One risky activity — which I’m told is a game first played by Mexican Indians that’s made it to the UK — is ‘fire hockey’ or ‘flaming hockey’. Basically it’s hockey played at night with the puck on fire. The fortysomething dads tried it on our gravel drive and I must admit it was exciting, though not good for my tulips, with the goalposts set in front of the flower beds.
Being a professional cook has its disadvantages. People often say ‘I’d never ask you to dinner’ or ‘I’ve spent all day in the kitchen, slaving my socks off.’ But they forget that no one comes to dinner to award you Michelin stars or AA rosettes, and the last thing they need is you in a culinary flap, red-faced and furious. They’ve come to see you. The food is secondary, if not tertiary.
And as for me, I’ve only belatedly realised that I’m expected to show off, with drizzles and foams, powders and spherifications (that’s little jellied balls to you and me), cracknels and glazes. It must be a bit of a letdown to get meatballs or roast chicken. Too late to mend my ways though.
The aforementioned nephew is Sam Leith (literary editor of this esteemed publication). I’m glad to say he occasionally stoops to slightly less highbrow journalism and recently Saga magazine hired him to interview me for a piece in next month’s issue. I haven’t enjoyed an interview so much ever. First of all we didn’t have to go over much-travelled ground, such as where I learned to cook and what my worst culinary disaster was. We just yattered away about his generation and mine, me accusing him of lax parenting skills (see above), and him reminding me that my generation’s morals were laxer than his and very much laxer than those of the current crop. Did you know sex, drugs, drink and crime have all fallen among teenagers and young adults? Too busy on their phones, I guess.

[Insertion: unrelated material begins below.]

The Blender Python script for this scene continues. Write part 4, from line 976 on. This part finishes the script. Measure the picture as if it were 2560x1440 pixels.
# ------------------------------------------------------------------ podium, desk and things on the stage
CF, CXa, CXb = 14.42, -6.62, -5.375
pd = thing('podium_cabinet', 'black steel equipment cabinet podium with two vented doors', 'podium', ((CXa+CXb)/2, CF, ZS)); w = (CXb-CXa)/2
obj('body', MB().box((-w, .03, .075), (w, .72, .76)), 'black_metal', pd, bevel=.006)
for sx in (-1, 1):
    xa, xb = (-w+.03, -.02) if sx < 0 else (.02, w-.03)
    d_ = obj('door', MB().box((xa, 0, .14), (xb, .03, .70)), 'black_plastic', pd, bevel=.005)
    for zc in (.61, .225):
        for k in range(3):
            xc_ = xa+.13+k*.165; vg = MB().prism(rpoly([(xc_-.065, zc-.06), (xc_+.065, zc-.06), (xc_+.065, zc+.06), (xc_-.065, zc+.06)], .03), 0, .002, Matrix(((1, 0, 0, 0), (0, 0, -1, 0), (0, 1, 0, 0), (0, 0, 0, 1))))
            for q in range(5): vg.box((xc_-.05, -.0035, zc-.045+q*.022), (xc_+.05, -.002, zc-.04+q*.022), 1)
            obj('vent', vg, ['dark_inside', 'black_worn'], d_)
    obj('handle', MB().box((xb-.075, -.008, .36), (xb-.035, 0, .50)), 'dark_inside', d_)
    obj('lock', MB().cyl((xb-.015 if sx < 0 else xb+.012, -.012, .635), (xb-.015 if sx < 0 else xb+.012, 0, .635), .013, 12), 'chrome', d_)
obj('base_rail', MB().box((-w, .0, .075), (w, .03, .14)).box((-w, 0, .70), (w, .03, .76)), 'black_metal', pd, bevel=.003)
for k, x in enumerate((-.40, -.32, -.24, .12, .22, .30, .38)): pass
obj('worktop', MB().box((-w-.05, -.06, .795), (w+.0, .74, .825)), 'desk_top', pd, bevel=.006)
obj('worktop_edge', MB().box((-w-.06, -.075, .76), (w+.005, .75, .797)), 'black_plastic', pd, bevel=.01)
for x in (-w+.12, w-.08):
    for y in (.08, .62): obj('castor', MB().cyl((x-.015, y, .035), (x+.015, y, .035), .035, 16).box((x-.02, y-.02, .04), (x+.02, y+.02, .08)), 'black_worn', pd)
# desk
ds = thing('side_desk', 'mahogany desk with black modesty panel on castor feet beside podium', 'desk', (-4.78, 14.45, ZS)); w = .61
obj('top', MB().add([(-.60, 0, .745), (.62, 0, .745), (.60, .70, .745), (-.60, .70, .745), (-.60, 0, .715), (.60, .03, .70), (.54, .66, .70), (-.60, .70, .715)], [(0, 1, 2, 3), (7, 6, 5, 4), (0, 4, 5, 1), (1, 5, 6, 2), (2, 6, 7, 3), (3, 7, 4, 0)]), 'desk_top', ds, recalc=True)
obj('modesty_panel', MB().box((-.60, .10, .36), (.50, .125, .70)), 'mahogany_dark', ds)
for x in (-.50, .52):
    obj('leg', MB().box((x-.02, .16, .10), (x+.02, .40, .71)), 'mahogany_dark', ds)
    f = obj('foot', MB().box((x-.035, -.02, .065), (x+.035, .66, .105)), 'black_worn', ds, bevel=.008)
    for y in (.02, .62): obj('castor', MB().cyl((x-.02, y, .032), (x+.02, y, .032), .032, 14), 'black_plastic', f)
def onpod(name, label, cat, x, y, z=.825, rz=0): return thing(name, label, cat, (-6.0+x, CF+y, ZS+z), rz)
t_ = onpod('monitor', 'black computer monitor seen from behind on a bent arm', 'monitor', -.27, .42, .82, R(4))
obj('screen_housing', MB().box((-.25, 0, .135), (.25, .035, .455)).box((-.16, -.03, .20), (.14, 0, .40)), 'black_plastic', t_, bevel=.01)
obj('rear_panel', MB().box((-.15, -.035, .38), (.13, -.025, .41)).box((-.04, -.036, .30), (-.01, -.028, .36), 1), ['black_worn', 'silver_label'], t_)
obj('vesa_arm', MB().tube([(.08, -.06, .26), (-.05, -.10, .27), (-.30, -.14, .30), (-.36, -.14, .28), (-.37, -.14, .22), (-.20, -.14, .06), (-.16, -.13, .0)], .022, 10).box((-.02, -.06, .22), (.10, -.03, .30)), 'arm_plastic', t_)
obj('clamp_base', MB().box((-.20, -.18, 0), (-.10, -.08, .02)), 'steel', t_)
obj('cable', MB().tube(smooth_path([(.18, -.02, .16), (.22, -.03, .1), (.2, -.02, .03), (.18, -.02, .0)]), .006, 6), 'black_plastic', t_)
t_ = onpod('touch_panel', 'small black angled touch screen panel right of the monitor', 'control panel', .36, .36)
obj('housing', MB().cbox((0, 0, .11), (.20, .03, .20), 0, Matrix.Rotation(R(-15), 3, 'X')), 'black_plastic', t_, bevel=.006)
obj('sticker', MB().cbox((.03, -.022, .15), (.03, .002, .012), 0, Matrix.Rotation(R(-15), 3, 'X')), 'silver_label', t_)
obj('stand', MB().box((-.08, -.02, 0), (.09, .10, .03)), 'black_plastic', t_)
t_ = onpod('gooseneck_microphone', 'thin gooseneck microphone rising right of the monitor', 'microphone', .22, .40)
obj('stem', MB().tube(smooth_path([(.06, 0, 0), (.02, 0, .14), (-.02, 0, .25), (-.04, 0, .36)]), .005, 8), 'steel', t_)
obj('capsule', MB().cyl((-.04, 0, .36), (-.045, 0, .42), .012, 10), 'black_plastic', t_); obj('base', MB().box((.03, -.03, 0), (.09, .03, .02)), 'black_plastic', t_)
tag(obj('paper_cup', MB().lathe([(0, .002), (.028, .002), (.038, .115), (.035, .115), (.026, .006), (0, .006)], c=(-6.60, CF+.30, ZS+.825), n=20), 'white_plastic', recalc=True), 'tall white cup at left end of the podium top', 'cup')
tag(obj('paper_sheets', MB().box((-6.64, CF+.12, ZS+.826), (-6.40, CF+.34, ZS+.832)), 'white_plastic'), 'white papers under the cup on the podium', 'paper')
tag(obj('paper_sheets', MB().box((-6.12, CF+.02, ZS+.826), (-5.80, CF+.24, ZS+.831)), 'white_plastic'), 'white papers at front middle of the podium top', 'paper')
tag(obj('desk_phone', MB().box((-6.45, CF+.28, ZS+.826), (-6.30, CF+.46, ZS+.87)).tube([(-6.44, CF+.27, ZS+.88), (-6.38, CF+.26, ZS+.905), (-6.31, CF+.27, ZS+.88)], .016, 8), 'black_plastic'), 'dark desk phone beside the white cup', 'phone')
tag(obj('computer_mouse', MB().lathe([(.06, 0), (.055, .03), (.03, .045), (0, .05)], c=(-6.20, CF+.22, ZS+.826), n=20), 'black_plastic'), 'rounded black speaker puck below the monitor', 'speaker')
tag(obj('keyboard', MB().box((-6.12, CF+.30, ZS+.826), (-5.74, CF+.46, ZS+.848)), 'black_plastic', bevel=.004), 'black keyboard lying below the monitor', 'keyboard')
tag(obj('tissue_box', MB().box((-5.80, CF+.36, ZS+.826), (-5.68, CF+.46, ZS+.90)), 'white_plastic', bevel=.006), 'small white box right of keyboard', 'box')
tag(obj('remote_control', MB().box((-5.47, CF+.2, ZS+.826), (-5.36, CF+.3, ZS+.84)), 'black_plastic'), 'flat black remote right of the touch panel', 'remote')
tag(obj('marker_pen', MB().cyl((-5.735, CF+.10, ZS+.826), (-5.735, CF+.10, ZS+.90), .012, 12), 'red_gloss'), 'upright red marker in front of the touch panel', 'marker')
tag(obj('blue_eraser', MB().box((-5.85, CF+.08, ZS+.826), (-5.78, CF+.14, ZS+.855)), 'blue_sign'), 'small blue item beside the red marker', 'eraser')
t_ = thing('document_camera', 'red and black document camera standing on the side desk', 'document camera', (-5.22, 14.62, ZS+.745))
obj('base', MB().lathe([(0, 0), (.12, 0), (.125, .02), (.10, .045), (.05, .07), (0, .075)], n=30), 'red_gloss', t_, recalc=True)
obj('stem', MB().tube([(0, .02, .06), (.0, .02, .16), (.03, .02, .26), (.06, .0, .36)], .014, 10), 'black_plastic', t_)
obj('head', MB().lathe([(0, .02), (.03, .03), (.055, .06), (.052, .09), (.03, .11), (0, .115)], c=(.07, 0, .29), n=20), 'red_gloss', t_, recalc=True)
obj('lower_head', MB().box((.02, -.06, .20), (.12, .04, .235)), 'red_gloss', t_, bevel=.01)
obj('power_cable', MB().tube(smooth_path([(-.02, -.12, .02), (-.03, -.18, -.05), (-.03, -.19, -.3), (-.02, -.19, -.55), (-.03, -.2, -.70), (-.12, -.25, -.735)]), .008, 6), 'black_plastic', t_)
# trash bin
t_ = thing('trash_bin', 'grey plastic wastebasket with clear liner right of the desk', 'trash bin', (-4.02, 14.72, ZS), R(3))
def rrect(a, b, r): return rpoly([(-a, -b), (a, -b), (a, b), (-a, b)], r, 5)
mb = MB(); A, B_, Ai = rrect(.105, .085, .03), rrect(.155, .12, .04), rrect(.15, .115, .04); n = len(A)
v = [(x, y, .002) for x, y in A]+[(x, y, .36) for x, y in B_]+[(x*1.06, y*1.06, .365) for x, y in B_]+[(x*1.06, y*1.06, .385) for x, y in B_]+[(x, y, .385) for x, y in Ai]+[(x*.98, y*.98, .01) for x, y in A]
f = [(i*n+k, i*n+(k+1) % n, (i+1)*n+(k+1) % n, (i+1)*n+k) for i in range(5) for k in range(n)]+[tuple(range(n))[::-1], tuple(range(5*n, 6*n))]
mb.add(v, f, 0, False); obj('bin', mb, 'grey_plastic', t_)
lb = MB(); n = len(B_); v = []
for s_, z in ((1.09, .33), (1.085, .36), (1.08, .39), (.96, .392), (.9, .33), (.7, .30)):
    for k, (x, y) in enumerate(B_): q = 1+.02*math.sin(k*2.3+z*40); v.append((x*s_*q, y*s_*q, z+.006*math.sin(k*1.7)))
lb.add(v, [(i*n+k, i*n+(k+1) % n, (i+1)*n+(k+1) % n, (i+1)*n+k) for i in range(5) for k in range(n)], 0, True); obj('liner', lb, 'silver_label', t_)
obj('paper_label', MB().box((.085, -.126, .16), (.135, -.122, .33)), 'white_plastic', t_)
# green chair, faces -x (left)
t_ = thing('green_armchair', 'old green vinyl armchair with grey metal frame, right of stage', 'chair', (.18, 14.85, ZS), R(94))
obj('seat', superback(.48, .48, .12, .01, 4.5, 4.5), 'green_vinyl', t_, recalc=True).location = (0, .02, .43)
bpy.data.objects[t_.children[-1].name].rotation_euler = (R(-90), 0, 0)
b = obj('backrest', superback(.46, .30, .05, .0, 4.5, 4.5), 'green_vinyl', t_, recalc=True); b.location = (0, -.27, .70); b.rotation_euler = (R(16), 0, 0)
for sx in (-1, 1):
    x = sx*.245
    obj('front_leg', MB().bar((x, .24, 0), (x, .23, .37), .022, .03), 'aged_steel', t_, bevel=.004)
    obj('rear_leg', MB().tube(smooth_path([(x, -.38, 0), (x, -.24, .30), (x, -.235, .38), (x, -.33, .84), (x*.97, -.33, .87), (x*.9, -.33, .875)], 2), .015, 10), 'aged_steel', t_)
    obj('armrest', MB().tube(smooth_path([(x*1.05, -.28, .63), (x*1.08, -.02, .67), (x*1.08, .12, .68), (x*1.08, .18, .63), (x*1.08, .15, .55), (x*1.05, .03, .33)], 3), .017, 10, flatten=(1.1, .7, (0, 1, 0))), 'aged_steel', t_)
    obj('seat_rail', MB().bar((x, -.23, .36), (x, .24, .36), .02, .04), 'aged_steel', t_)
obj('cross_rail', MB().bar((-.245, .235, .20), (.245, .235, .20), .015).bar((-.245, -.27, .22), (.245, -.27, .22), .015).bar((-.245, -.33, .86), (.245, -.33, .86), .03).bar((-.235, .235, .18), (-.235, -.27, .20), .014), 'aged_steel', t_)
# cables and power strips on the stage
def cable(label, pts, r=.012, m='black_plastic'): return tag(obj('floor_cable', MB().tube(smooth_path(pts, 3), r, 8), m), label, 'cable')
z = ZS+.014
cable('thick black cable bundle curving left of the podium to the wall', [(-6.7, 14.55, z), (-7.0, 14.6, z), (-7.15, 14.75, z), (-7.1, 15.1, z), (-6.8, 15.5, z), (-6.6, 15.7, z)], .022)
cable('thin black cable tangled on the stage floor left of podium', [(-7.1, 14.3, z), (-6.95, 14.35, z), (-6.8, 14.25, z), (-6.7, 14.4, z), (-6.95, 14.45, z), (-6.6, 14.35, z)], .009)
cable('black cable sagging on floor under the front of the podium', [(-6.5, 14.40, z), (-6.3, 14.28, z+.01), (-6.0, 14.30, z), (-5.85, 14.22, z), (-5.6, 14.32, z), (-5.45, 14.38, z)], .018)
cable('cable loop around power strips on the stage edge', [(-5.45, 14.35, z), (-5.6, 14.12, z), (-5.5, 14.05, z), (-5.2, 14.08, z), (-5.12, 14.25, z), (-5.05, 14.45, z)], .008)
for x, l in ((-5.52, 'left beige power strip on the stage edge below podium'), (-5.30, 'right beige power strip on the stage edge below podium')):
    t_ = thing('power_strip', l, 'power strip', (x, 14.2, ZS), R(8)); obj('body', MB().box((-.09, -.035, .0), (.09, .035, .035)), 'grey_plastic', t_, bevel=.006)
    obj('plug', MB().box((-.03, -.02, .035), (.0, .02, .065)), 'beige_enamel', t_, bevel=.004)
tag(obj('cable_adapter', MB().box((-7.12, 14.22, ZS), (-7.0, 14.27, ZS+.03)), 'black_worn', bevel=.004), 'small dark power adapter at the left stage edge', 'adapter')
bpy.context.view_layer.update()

But what made the gig with Sam such fun was that as we talked we cooked, me bossing him about as we made pasta with pesto. Only this was a very English pesto, made with parsley, walnuts, cheddar, rapeseed oil, and garlic (the garlic came from Italy as wild British garlic is currently so fashionable there wasn’t a leaf to be had), eaten with spaghetti from a supermarket packet. Delicious, though I sez it m’self.